Continuing north we experienced a complete change in the landscape with the appearance of the rugged, volcanic caldera of Mount Batur with its deep lake and bubbling hot springs. The end of our second day saw us retreat to another peaceful hotel in the town of Lovina. Here we were able to interact with the local people more readily as they plied their wares on the shores of black, volcanic beaches.

 

 

 

In contrast to the intricate carvings of the Hindu temples, day three found us experiencing the simplicity of a Buddhist monastery high on a hill top. A calm peaceful atmosphere of tranquillity surrounded us and it seemed as if we were a life time away from the frenzy of the cities where huge statues of the Gods adorn the streets dressed in silk and are protected from the rays of the sun by umbrellas.

 

 

 

Continuing south again we made time to visit the Ulun Danu Bratan temple built on the shores of idyllic Lake Batur. Viewed from a distance, it seems as if the tiered temple was floating on the lake.

 

 

 

Our last temple visit was to the most sacred temple in the land –set on an offshore rock and highly revered by the Hindu people it is known as Tanah Lot.
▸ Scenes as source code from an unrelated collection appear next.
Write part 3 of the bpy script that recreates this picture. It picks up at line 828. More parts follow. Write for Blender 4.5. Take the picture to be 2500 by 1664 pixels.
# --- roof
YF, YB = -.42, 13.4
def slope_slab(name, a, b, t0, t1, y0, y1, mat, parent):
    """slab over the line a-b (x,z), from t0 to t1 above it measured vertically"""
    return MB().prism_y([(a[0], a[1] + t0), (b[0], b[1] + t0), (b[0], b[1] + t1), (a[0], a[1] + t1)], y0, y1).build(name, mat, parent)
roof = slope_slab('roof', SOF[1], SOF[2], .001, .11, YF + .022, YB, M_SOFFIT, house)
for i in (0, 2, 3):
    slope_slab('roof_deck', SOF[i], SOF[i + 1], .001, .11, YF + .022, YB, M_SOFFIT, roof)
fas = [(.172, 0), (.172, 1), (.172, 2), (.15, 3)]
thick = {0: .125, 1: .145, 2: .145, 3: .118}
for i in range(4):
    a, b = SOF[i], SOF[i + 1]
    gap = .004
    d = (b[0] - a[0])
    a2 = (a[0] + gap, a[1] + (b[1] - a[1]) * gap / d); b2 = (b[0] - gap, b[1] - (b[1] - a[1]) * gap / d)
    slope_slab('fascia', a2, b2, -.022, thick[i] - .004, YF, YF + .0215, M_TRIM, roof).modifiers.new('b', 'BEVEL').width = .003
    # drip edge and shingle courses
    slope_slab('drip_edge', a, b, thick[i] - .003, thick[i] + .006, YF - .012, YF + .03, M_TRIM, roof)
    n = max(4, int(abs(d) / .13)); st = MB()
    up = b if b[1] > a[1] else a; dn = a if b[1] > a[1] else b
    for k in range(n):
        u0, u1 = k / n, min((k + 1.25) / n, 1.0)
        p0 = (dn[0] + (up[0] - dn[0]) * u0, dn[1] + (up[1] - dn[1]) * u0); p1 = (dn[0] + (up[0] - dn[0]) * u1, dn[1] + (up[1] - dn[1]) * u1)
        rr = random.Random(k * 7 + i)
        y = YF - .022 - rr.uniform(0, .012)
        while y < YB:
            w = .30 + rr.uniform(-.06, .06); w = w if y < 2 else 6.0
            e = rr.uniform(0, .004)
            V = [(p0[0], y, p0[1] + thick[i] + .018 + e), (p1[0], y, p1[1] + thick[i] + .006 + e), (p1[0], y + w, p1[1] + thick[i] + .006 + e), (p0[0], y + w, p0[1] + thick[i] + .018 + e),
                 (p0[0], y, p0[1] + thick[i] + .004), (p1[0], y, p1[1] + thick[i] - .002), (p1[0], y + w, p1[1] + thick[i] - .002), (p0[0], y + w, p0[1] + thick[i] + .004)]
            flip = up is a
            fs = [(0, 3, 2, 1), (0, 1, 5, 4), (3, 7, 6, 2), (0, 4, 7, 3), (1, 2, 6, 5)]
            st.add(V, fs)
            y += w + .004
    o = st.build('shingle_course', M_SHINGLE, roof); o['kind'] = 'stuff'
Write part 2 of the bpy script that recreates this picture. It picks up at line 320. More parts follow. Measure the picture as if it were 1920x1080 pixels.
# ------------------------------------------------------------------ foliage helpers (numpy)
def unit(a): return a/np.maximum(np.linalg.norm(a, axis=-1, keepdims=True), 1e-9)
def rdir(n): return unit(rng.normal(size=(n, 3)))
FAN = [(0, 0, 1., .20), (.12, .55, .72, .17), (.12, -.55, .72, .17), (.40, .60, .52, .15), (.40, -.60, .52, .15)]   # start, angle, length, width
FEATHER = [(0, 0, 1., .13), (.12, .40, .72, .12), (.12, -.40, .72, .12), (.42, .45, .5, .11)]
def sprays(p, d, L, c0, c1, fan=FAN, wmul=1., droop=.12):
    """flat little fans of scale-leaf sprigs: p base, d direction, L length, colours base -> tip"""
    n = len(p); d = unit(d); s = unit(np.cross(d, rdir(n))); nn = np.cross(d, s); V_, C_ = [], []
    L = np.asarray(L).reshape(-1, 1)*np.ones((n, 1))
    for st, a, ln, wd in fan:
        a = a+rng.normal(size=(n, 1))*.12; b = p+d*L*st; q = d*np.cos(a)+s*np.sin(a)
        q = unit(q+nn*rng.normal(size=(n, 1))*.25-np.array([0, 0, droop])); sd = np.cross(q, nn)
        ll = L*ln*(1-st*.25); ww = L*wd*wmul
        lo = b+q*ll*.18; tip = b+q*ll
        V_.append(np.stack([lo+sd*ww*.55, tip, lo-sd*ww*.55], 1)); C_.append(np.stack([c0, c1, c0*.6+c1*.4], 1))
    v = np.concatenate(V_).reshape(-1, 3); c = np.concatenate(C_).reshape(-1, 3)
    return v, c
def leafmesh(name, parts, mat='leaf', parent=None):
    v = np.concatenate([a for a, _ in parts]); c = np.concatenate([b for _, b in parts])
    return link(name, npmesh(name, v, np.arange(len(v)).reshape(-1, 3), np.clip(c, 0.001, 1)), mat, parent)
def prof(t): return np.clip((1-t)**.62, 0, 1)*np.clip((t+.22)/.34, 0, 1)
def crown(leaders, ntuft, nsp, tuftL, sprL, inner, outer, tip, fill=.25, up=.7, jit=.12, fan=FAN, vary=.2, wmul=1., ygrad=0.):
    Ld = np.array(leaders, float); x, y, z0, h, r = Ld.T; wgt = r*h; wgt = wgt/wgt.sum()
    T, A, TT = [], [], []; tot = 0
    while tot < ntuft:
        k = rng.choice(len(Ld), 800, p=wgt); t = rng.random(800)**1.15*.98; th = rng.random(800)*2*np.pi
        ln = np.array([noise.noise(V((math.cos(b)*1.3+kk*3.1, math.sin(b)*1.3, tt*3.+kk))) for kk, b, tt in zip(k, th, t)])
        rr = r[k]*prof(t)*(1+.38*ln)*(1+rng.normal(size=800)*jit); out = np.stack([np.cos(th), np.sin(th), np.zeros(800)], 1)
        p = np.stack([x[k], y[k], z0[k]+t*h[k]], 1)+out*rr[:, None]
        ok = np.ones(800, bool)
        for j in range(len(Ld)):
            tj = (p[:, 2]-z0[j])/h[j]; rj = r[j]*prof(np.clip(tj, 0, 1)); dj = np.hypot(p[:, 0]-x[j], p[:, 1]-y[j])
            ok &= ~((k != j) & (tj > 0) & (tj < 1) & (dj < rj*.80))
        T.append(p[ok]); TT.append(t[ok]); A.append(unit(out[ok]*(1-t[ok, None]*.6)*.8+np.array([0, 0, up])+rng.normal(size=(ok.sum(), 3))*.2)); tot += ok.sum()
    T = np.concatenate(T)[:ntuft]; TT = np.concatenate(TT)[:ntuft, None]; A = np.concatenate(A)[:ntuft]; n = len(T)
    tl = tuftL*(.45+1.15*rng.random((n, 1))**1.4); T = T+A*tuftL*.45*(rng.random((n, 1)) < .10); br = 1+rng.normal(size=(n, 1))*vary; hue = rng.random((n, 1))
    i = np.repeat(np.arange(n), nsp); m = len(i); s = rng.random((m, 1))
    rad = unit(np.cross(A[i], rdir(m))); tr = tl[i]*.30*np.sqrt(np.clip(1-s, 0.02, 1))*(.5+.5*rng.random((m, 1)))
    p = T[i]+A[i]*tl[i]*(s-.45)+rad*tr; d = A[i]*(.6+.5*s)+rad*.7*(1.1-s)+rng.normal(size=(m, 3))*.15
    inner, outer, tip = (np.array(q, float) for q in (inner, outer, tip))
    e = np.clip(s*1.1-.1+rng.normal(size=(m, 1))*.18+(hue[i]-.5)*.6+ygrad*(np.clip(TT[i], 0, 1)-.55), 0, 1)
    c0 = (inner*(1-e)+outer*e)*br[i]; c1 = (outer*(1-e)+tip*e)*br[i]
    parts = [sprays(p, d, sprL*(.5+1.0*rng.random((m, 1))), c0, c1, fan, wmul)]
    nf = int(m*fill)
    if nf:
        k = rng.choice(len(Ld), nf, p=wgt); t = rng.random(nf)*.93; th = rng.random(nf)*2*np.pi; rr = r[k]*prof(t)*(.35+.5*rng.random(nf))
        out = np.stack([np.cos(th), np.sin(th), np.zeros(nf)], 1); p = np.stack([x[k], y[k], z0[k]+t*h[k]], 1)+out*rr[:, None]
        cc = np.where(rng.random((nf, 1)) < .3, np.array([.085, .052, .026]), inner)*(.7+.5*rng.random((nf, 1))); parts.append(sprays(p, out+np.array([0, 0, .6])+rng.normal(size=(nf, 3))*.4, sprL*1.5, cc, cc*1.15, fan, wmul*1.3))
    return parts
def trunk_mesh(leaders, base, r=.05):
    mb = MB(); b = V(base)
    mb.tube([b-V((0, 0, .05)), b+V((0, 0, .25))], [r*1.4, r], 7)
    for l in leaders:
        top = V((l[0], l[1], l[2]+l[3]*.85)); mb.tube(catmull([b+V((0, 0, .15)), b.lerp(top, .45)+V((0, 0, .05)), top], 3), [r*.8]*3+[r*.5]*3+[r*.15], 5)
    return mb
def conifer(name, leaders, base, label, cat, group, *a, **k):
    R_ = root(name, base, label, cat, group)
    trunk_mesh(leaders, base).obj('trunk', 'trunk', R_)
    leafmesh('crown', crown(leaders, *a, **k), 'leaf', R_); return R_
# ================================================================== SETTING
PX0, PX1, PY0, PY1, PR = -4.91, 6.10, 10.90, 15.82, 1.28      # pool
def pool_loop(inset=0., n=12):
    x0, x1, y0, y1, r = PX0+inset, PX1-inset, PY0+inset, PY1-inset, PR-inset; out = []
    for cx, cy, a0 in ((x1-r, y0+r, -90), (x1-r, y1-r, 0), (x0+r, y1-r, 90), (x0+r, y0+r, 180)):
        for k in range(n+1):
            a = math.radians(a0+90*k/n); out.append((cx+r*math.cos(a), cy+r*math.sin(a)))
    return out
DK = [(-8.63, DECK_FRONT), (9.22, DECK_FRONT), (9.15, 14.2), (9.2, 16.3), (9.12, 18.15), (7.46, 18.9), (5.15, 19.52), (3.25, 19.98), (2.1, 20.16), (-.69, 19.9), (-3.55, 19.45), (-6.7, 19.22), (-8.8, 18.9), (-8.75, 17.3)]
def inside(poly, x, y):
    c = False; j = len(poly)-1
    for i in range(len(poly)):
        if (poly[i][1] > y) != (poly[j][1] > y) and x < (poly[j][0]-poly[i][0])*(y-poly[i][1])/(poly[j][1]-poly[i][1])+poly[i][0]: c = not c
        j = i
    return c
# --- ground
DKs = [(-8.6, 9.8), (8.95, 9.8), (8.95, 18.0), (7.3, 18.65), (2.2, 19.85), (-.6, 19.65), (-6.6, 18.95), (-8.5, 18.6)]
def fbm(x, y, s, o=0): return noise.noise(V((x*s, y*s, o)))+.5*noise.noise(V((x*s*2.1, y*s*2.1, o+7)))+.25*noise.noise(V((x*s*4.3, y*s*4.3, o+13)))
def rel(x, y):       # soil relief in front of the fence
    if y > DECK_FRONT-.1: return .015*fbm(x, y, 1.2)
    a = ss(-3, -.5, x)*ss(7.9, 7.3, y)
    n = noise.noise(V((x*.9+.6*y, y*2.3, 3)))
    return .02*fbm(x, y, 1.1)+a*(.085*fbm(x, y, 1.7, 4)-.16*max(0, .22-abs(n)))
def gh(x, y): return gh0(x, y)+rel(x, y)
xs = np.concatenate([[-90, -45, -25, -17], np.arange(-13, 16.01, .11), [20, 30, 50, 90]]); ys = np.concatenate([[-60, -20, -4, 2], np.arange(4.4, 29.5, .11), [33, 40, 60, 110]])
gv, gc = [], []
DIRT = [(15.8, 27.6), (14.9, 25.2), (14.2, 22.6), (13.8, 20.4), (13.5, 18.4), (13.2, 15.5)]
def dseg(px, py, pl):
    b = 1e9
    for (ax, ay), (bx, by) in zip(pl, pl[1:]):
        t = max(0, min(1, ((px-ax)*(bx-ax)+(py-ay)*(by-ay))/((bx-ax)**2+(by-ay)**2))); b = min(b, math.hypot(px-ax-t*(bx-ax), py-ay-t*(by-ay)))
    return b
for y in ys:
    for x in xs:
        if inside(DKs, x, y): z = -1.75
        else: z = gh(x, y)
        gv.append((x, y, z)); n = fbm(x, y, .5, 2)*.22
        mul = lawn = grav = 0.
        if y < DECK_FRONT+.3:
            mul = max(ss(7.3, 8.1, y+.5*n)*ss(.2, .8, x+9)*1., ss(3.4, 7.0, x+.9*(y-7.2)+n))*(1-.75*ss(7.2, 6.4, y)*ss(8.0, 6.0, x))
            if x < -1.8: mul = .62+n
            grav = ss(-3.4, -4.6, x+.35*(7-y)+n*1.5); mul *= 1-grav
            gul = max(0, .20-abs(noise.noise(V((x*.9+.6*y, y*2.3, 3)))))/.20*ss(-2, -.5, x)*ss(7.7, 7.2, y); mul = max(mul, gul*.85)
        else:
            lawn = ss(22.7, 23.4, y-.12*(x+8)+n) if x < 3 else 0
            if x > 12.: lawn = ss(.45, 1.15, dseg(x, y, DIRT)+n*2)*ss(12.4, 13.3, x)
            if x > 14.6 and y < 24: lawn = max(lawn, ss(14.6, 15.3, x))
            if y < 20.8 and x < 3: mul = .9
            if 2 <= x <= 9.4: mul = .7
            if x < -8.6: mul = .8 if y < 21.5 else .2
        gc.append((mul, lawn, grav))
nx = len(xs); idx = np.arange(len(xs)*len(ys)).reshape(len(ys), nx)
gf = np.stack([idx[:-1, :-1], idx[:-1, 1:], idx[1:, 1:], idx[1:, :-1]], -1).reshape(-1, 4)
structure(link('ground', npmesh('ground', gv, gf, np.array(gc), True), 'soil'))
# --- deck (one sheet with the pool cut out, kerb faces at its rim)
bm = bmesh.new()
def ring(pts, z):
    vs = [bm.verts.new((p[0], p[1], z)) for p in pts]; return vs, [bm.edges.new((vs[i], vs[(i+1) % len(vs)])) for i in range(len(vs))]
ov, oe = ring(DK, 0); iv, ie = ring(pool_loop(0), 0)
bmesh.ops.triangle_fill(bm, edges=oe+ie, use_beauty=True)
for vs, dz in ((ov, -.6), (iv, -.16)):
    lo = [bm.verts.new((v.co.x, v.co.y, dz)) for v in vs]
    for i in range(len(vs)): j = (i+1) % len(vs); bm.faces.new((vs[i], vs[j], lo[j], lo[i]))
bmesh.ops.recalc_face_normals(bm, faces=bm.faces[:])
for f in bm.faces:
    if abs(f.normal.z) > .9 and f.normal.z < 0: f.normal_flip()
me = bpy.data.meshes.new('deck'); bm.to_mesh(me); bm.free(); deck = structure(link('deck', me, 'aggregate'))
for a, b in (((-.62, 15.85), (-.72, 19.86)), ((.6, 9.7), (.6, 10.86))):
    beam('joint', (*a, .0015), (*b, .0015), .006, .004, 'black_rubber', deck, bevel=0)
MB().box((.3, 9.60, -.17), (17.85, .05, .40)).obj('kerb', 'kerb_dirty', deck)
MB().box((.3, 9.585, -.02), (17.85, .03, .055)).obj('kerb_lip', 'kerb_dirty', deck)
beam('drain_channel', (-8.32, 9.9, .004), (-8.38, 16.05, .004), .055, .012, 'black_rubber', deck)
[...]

We watched in awe as row after row of white clad Balinese made their pilgrimage across the bridge into the temple. As non-Balinese, we were not allowed to enter.

 

With the sun setting on this spectacular epic movie scene before us we were reluctant to leave but our tour was at an end. We eventually left the island feeling only respect for the friendly people we had met and vowing that one day we would return.

 

 

 

What a strange but exciting land Bali had turned out to be. With tales of its magic man, Hindu Gods and the fact that Balinese people name their children in the order they were born and the names are the same for both boys and girls. The first born child is called Wayan, Putu or Gede; the second Made or Kadek; the third child goes by Nyoman or Komang and the fourth child by Ketut.

This is one land that should make it on to everyone’s wish list of destinations to visit.